Liz Jobey’s essay ‘A Young Brooklyn Family Going For A Sunday Outing, N.Y.C 1966’ is an excellent example of how to use some of the analytical mechanisms discussed in the previous chapter; Reading Pictures. Her first line of text ‘The fictions we make about photographs are as unreliable as they are unavoidable.’ (Jobey, 2005, 67), is true, in regard of relating to individual interpretations. We all come at reading pictures from our own mindset attributed to our own personal experiences; so, interpret accordingly. If 10 different people were asked to opine on the image, 10 differing fictions would present, which would be true, all of them? Thus, the opening line sums up the intertextuality when reading an image.

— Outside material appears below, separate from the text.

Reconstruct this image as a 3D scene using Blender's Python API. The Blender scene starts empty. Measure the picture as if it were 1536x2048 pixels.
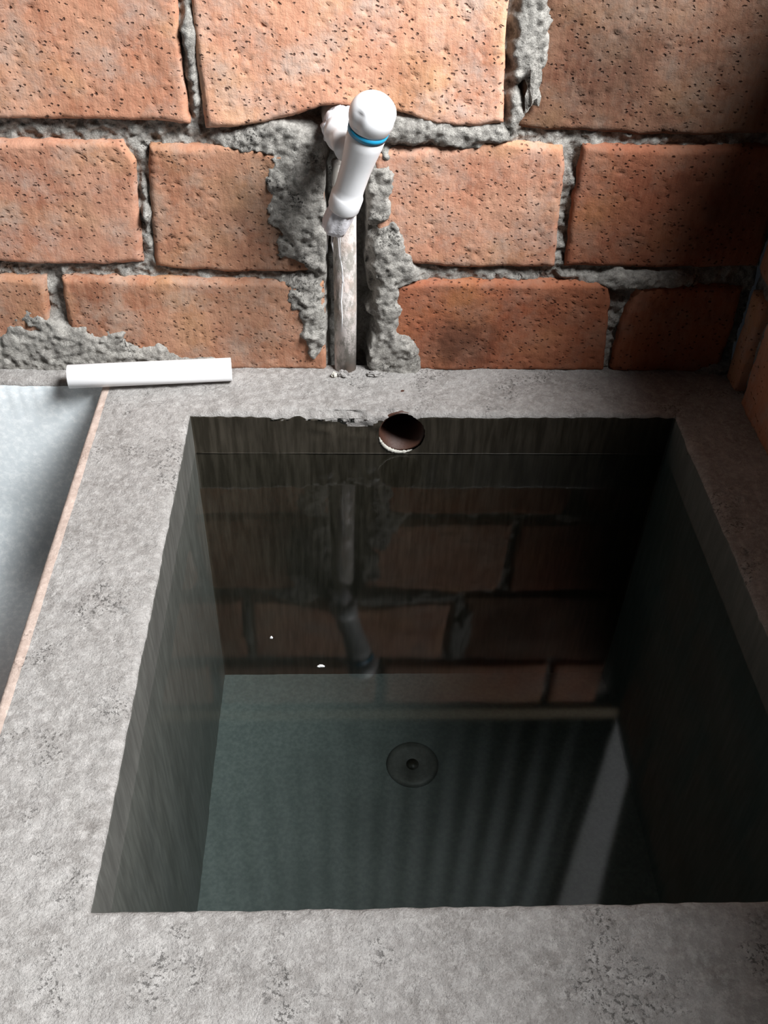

The essay is then split into two different parts. The first is Jobey’s rendering of the image and the second a more forensic analysis of Arbus and underlying opinions and viewpoints pertaining to her; some of which are positive such as Szarkowski’s inclusion in the New Documents exhibition and his catalogue statement, ‘The portraits of Diane Arbus show that all of us – the most ordinary and the most exotic of us – are on closer scrutiny remarkable.’ (Szarkowski, 1967, 3), others not so; Sontag’s opinions, which form parts of her essay’s in On Photography, ‘For what would be more correctly described as their dissociated point of view, the photographs have been praised for their candour and for an unsettling empathy with their subjects. What is actually their aggressiveness towards the public has been treated as a moral accomplishment.’ (Sontag, 1977, 33). These differing opinions and other investigations help to form a wider interpretation of the image and form a vital role in the reading.
Looking at Jobey’s reading of the image itself I can’t help but wonder if she has been influenced by some of the criticism of Arbus and her pursuit of ‘Freaks’ and the marginalised, with her persistent reference to them being victims and negative connotations connected to Arbus. ‘Are they victims of some sort of tragedy waiting to happen? Will they fight, separate, divorce, marry other people? Will they die an early death? Or will they live out the clichéd, doomed existence of a blue-collar couple in a Bruce Springsteen song?’ (Jobey, 2005, 67). Maybe this reading is more emblematic of Jobey’s own background or perhaps what she sees as signified is the broken family, whereas, my reading of signified is matriarchal dominance; as David Bates suggests ‘Unintended meanings occur, and what Roland Barthes once called “obtuse” meanings, as much as the “obvious” meanings, may be in the play in a photograph interacting with the viewer.’ (Bate, 2016, 32).